明末中國佛教の研究 172

九華山に入って半年余りの後に、やがてよい運勢にめぐまれるのである。これについて智旭は「与了因及一切緇素」の書翰の中で、

夙障深重、病魔相纏、從此為九華之隱、以為可終身矣。半年餘、又漸流布。(宗論五ノ二巻八頁)

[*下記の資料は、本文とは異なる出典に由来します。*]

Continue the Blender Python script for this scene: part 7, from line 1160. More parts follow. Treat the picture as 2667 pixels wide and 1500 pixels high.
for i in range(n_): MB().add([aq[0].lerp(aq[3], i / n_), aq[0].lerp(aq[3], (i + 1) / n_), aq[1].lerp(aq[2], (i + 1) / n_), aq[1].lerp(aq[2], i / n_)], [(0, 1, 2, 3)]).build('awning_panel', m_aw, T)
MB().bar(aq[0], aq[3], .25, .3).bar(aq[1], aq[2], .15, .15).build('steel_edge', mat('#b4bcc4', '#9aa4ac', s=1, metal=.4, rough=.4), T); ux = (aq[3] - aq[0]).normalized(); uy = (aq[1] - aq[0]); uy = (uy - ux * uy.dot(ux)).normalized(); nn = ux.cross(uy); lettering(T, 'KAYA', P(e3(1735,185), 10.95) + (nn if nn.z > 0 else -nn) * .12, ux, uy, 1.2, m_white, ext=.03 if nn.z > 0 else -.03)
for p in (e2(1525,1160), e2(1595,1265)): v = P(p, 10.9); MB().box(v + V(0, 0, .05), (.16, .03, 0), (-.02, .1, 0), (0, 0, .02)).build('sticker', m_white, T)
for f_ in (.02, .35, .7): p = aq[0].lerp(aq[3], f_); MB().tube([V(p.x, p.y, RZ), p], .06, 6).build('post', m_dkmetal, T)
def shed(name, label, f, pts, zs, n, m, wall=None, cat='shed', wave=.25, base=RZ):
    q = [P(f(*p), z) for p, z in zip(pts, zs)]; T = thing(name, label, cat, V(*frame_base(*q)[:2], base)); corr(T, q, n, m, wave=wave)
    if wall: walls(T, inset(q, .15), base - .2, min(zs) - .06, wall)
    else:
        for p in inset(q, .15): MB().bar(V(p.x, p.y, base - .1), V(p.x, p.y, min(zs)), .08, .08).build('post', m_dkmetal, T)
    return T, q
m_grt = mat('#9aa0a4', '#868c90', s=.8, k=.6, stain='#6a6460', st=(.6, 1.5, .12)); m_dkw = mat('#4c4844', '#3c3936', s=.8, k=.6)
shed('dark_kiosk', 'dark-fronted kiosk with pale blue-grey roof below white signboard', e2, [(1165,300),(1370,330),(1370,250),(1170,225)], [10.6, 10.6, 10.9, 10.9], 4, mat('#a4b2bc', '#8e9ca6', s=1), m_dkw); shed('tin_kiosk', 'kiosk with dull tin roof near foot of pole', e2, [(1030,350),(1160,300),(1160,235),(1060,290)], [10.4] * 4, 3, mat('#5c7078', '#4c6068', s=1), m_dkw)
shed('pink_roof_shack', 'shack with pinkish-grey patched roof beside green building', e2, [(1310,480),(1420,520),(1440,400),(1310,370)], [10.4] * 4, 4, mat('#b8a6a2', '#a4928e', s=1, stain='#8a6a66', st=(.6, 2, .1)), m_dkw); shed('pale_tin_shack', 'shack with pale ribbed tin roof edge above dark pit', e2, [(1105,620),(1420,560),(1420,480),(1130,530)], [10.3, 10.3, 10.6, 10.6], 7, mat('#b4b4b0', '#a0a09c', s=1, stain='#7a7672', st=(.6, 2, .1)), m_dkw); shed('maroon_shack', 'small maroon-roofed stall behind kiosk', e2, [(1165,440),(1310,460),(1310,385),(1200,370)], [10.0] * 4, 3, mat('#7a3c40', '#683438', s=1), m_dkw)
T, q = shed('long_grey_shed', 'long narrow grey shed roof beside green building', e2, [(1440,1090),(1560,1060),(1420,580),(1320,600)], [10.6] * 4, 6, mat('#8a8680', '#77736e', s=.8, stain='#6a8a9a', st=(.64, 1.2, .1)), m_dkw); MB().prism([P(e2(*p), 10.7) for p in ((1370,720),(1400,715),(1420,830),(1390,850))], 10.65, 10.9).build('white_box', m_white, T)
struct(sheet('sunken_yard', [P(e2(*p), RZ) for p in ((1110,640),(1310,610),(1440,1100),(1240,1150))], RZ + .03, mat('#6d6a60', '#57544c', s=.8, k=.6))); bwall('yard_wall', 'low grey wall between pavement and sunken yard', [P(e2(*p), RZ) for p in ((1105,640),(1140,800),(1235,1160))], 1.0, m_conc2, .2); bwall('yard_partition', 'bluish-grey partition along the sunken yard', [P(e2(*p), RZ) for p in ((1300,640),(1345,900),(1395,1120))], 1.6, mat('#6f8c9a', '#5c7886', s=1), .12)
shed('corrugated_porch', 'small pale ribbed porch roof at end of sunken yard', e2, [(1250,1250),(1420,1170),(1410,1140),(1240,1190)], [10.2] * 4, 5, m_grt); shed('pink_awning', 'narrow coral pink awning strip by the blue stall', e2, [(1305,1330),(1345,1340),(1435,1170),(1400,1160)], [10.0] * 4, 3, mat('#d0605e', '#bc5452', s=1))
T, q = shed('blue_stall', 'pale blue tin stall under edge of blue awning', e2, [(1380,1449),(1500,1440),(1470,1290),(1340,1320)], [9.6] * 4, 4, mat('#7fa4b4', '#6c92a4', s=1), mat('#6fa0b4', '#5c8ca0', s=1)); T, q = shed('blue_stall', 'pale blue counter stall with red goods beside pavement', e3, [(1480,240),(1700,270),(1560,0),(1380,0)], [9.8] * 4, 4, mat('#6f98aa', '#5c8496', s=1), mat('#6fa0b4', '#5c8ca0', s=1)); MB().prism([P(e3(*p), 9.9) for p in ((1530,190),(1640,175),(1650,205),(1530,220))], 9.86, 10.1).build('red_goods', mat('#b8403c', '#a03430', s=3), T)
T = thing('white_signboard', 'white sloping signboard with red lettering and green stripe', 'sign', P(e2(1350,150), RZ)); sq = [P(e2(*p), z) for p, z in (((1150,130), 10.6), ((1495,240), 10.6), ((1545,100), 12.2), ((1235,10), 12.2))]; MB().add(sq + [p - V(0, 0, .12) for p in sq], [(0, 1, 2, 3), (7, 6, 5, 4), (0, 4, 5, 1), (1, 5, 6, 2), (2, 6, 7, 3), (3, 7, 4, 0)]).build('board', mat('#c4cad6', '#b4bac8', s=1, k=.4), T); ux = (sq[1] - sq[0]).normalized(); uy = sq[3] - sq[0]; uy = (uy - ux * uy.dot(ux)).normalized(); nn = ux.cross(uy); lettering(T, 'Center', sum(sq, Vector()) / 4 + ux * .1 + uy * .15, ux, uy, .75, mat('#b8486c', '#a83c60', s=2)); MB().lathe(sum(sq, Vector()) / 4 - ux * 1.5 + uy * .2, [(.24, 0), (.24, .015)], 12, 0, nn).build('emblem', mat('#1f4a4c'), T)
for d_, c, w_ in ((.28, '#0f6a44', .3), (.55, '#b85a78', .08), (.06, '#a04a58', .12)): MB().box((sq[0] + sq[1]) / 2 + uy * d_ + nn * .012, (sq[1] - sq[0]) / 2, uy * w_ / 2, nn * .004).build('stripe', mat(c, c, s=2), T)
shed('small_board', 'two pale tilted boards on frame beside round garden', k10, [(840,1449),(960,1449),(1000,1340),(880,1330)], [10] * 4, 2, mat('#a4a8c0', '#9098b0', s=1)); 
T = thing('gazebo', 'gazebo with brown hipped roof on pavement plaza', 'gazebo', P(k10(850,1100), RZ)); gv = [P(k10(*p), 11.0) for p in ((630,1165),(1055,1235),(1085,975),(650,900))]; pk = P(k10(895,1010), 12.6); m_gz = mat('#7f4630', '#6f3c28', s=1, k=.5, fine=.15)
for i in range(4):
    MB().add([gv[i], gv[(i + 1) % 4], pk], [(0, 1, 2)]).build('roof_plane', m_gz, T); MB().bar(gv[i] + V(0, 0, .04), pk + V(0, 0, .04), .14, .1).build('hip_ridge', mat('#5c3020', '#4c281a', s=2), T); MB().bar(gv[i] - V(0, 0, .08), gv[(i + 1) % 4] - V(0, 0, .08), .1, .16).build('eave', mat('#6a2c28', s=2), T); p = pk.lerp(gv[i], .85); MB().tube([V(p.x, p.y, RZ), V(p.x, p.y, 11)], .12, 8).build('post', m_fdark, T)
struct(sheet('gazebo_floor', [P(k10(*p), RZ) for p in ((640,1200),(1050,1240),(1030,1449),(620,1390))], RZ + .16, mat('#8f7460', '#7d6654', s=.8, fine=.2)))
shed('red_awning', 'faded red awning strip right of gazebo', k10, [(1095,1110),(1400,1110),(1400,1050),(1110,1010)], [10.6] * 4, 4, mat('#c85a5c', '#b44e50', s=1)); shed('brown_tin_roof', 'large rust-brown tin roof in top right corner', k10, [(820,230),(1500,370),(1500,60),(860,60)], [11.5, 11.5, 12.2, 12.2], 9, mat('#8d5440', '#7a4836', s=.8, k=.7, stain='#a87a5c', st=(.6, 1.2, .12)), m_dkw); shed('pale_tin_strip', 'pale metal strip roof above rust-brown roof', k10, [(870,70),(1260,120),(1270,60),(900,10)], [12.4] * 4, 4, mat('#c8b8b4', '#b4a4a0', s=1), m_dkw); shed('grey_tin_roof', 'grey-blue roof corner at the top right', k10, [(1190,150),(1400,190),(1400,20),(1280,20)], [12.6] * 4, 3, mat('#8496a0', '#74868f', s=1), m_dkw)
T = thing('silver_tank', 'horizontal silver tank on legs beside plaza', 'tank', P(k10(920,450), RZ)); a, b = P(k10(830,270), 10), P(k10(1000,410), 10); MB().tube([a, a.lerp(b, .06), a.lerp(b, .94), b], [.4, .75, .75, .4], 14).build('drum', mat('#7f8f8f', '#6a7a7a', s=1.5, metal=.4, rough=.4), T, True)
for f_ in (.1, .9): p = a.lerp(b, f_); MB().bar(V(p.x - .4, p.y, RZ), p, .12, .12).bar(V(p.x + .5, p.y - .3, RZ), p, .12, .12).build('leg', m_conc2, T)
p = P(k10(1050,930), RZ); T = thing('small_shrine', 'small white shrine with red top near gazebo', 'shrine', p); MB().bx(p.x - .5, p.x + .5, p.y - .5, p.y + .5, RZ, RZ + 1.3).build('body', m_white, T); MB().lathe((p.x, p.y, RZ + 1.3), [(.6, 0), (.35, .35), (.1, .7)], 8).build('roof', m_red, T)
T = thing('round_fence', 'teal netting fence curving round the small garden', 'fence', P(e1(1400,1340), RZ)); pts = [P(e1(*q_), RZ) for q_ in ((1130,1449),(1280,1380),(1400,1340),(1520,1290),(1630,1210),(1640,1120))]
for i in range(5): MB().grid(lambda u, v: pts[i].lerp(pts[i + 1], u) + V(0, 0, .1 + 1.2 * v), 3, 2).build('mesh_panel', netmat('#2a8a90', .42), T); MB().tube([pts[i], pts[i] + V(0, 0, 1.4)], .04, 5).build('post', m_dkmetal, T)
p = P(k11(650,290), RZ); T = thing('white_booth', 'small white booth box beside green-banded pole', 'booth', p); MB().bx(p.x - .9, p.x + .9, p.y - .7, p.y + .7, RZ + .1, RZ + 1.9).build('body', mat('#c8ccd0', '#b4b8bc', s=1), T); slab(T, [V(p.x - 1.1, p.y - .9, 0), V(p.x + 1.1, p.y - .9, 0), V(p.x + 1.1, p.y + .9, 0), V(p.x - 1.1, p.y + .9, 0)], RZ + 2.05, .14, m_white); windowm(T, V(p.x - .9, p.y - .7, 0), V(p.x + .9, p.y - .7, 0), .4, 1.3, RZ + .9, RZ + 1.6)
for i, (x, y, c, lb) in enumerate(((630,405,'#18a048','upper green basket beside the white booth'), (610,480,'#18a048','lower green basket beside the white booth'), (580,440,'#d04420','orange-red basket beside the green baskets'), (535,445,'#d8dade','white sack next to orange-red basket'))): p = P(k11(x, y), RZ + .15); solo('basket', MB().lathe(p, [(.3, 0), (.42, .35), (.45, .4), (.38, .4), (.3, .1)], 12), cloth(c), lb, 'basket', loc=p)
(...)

と自白している。遂に彼三十九歳(一六三七)のときに至り、昔の道友如是道昉(一五八八ー一六三九)、弟子自観照印(一六〇二ー一六四一)等は、相い次いで彼の九子別峰を尋ねてきて、『梵網経』と『楞厳経』の要義を問うたのである。そこで彼は、『梵網経玄義』と『合註』を作成し、『壇中十問』と『性学開蒙』を作った。これまでの智旭を教学的にみるならば、小乗の比丘戒の持律者を大乗菩薩戒の高揚者に転換せしめたといえるのであるが、ここにおいて彼は戒律中心の仏教学者からさらに一段と進んで、『楞厳経』の実性論に依準する仏教学者となったのである。実に九華山の二年間の生活で、智旭は「著述弘経、先修観智」という理想(8)的な道を開拓したのである。この二年間は、智旭の教学思想を成熟するための最も重要な一段階であったと思われる。

温陵と漳州


一六三七年の夏と秋に、智旭は九子別峰の華厳庵で、「著述弘経」の序幕を開き、翌年四十歳(一六三八)の夏、九華山を降りて安徽省の新安陽山に入って、再び『楞厳経』を宣講し、秋には如是道昉の約束に応じて、南へ向い、福建省の温陵(晋江泉州)に赴いた。四十一歳(一六三九)の夏、彼の代表的著作である『楞厳経玄文』を完成し、四十四歳(一六四二)の五月に浙江省に戻るまでのまる三年の間、ずっと福建省の温陵と漳州の両地で、「著述弘経」の暮しを送ったのであった。この三年間で『楞厳経玄文』を始め、華厳・楞厳・法華三経を含む『蕅益三頌』、『妙法蓮華経玄義節要』、『法華綸貫』、『金剛破空論』等の諸書を作成した。なお、「引儒入仏」のための『周易禅解』という著述も、この時期から着手しはじめた。智旭は九華山の『梵網経』時代、温陵の『楞厳経』時代、漳州の『法華経』時代を経歴した後、南方の教化生活を閉じて、北へ帰るのである。